Sarah Holman Loy
ABSTRACT
Since the first successful childbirth using in vitro fertilization (IVF) in the 1970s, more couples and individuals have turned to assisted reproductive technology (ART), including IVF, to have children. The various forms of ART open the door to parenthood for couples with infertility problems, as well as for same-sex couples and individuals without partners. However, the increasing prevalence of ART in society has also opened the door to new legal problems that states must now confront.
For example, imagine a married couple that undergoes IVF after being unable to conceive a child naturally. The couple freezes the pre-embryos created through IVF, intending to have them implanted when they are ready to have children. However, the couple divorces before using the pre-embryos. After the divorce, one spouse wants to use the pre-embryos to have children on her own, as she is frightened by the fact that she may not have another chance to have children in the future. Conversely, the other spouse does not want to parent a child with his ex-spouse. The parties turn to the courts for resolution of their disagreement.

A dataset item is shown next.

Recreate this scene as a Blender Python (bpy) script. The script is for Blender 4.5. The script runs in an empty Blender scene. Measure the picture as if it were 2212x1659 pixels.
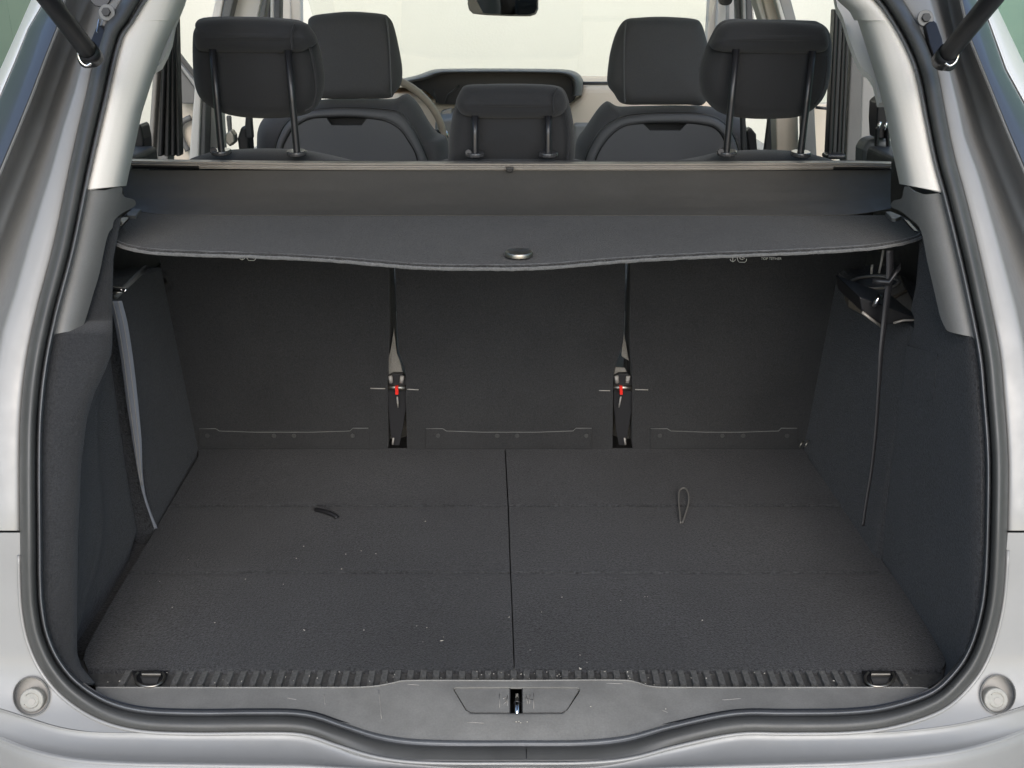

Pennsylvania first confronted this problem in Reber v. Reiss. However, in Reber, the Superior Court of Pennsylvania made a fact-sensitive holding and declined to adopt an approach that would apply to pre-embryo disposition in the future. This Comment, after analyzing the Superior Court of Pennsylvania’s rationale in Reber and the approaches adopted in other states, argues that if parties to IVF have made a valid agreement regarding the disposition of pre-embryos following divorce, Pennsylvania courts must enforce that agreement. If parties do not have an agreement, Pennsylvania courts should balance the interests of the parties to determine how to distribute the pre-embryos.